The final contenders — Mavericks, Pioneers, Trailblazers and United — were announced in October by a committee made up of members of the school community. The group had help from VCU’s nationally recognized Brandcenter, which includes Douglas Freeman alumni. The Brandcenter also helped develop the logo for the final selection, a stylized “M” above the words “Freeman Mavericks.” The new branding will join the school’s interlocking “DSF” logo, which will remain in use.

“After a careful and intentional process to find a new school nickname, symbol and mascot, we are overjoyed to announce that we are moving forward together, starting today,” said Marshall in a message to the school community.

Marshall noted that the nickname describes the school’s independent spirit and is consistent with the school’s core values of excellence, pride, intensity, family, diversity and tradition.

“We are free-thinkers and forward thinkers,” Marshall said. “We challenge the status quo to make the world a better place.”

To see a video featuring students and staff members talking about the selection, go to www.freemanmascot.info/announcement.
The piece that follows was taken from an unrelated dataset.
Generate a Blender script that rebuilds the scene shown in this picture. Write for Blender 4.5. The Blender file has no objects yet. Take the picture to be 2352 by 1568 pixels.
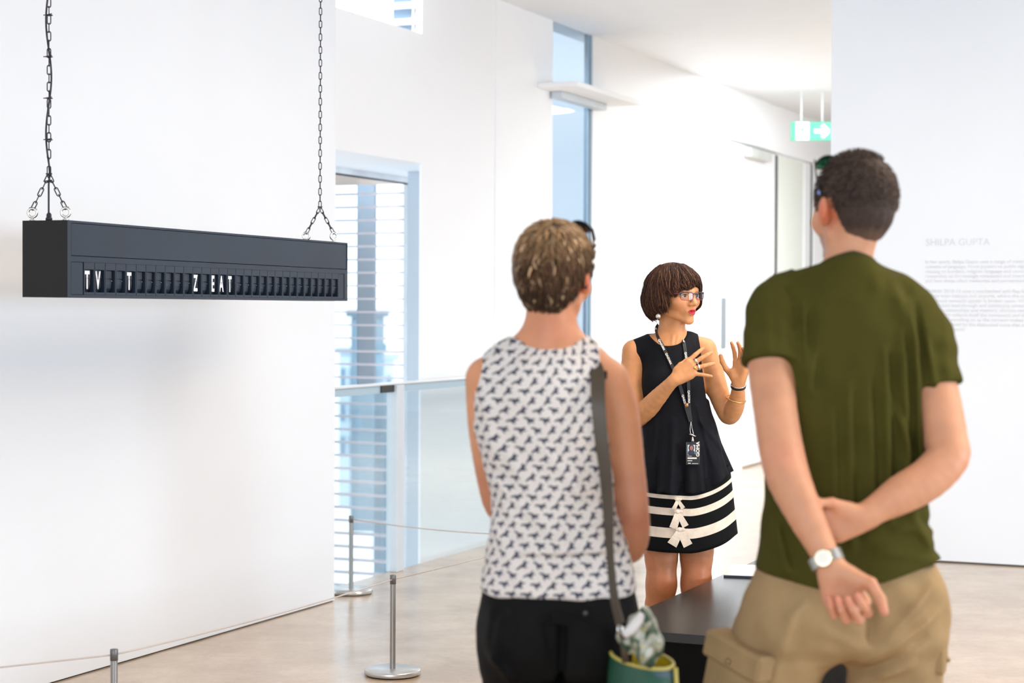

The school will share details soon about a planned “spirit-wear swap” where students can trade in Rebels gear for items with the new nickname and logo.

Marshall also announced in August the creation of the “Freeman Forward Fund” in partnership with the Henrico Education Foundation. The fund will build school culture and support long-term efforts to promote inclusivity and innovation. Members of the public can donate to the fund by going to https://bit.ly/33oNrqu.

The school announced in August that, after a review process that included public input, it was retiring its “Rebels” nickname and would seek a more inclusive nickname and mascot. That process drew more than 2,000 comments, including around 1,500 responses through an online form. The input also included emails, social media posts, handwritten notes, voicemails, videos and an online panel discussion on the topic.

While the school had used the Rebels name since it opened in 1954, it has not used a visual mascot for many years, instead opting for the “DSF” logo.

The school is named for Douglas Southall Freeman, a Richmond historian, author and journalist. While Freeman won Pulitzer Prizes for his biographies of both Robert E. Lee and George Washington, the school’s original mascot was likely inspired by his Confederate subjects.